Most remarkable though was 1940, when Watford played Luton twice on Christmas Day: in the morning at Vicarage Road (a 2-2 draw) and in the afternoon at Kenilworth Road (a 1-4 defeat). Ten of the Watford team played in both games; Harry Lewis scored one penalty each side of lunch.
Once the Football League restarted after World War II, the Christmas football tradition began to dwindle. Christmas Day train services went into decline, with passenger numbers falling throughout the 1950s, one reason being that cars were becoming more accessible. The last Christmas passenger train ran in 1964. By 1961 over 75% of households owned a television. The introduction of floodlights and consequently evening games reduced the need for fixtures to be squeezed into public holidays, and many fans were preferring to spend time at home with their families.
Inclement weather was also a risk. Heavy snow hit most of the UK at Christmas 1956; coupled with a petrol shortage this affected attendances significantly. This was not the ‘anything like decent’ weather for which McBain had hoped in his programme notes. Watford’s game with Ipswich attracted only 4,544 spectators, the third-lowest home crowd of the season. The Christmas game was up.

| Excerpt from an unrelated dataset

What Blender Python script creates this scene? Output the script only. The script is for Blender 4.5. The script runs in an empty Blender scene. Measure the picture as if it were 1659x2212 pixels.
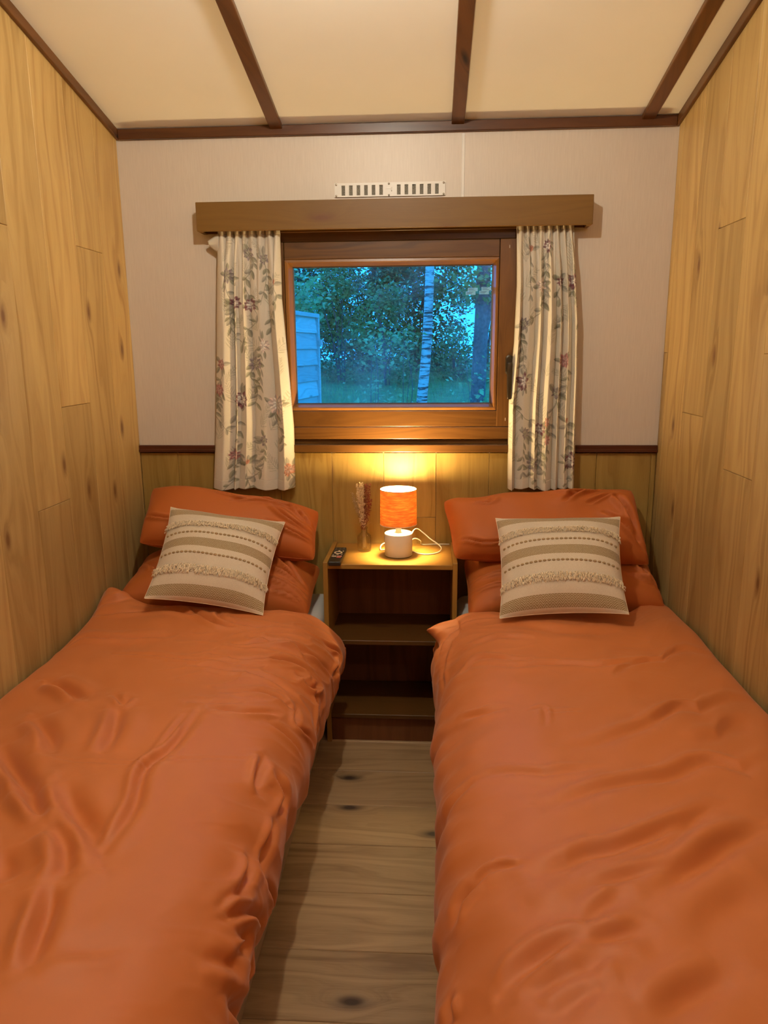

The hardy souls who attended at Vicarage Road that day saw Watford win 2-1. As a consequence, the very last visiting manager to taste Christmas Day defeat at Vicarage Road was Alf (later Sir Alf) Ramsey. One of the goals was scored by debutant John Reid, an Airdrieonians player who was on National Service at RAF Uxbridge and signed for the Blues on loan. This would be his only first-team game for Watford. He declined to play in the return at Ipswich on Boxing Day, apparently preferring to spend the day with his new wife, and McBain didn’t select him again. Neil McBain’s Christmas goodwill only extended so far. And as he bade farewell to John Reid, after the 1956 Ipswich game Vicarage Road bade farewell to Christmas Day football.